PERFORMING TRANSLOCAL MEMORY: TESTAMENT AND TESTIMONY IN CONTEMPORARY THEATRE AND PERFORMANCE

Autores/as

  • Donia Mounsef University of Alberta
  • Mai Hussein University of Alberta

DOI:

https://doi.org/10.1344/regac2014.1.09

Palabras clave:

Theatre, Performance, Trauma, Witnessing, Memorialist Turn, Translocal Memory, Middle East Representation, Judith Thompson, Wajdi Mouawad, Wafaa Bilal.

Resumen

In Testimonies: Crisis of Witnessing in Literature, Psychoanalysis, and History, Shoshana Felman makes the point that a witness is called upon wherever there is crisis of truth and evidence (p. 6). If we migrate with this assumption from the courtroom to the stage, we encounter what Karen Malpede calls "Theatre of Witness" or what Erdmann calls "Theatre of Testimony", which describes many contemporary plays and performances dealing with the representations of the Middle East. This article engages with contemporary theatre’s obsession with remembrance and the way the stage dramatizes the act of "bearing witness" in plays such as Wajdi Mouawad’s Scorched, Judith Thompson’s Palace of the End, and in multi-media performances such as Wafaa Bilal’s Shoot an Iraqi, and “…and Counting”. These plays and performances construct memory as a dual process of retrospective spatio-temporal narrative accounts, combined with physically enacted mnemonic flashbacks. This paper argues that the “memorialist turn” in theatre is a process of double disavowal that problematizes the witnessing of trauma and the trauma of witnessing, focusing on how the individual tries to remember or reconstruct what happened in the realm of the “real”, while escaping into the fantastical when the demands of bearing witness become severe. Finally, this paper addresses the modalities of perception of the audience bearing witness to witnessing, arguing that theatre does not construct the real or re-construct it for the audience, on the contrary if estranges it, not unlike Brechtian alienation, revealing an exchange that is both realist and anti-realist, artistic representation and reproduction of actuality, spectacle and mimesis, marking the relationship between the translocal forms of memory and the performative possibility of an aesthetic openness toward otherness.

 

 

Biografía del autor/a

Donia Mounsef, University of Alberta

Dr Donia Mounsef is Associate Professor of drama and études théâtrales (at University of Alberta Canada). A performance theorist and dramaturge, she is the author of Chair et révolte dans le théâtre de Bernard-Marie Koltès (l'Harmattan, 2005) and the co-editor of The Transparency of the Text (Yale French Studies, 2007). She publishes widely on theatre and violence, trauma theory, post-dramatic theatre, intermediality, gender, performativity. Her work appeared in Journal of Dramatic Theory and Criticism, Esprit Créateur, Yale Journal of Criticism, Women and Performance Journal, Féminismos, etc.

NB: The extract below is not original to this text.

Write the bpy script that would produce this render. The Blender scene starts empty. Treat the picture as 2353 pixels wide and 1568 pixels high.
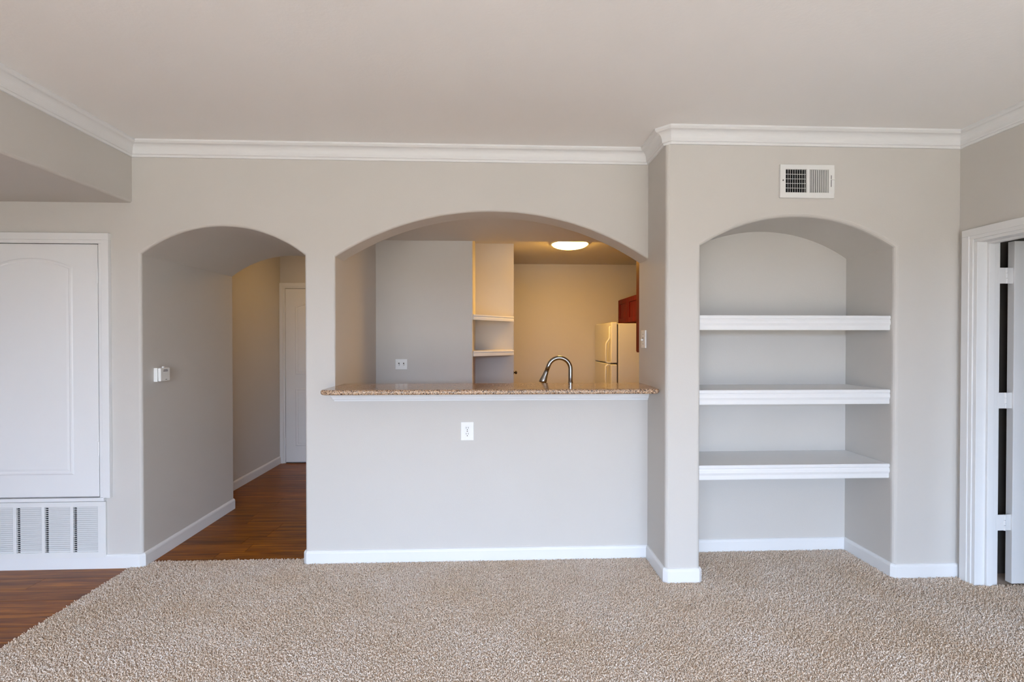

Mai Hussein, University of Alberta

Mai Hussein is a PhD Candidate in French Literature in the Dept. of Modern Languages and Cultural Studies (University of Alberta, Canada). She holds an MA in French from Alexandria University in Egypt. Before starting her PhD, Mai served as the Head of French Translation Department of the Egyptian Customs Authority and the official translator of the Bibliotheca Alexandrina - Arab Academy for Sciences, Technology and Maritime Studies and the Linguistics and Translation Unit of the University of Alexandria. Mai’s research focuses on the theatre of Arab Canadian playwright Wajdi Mouawad and the question of witnessing, and appropriation.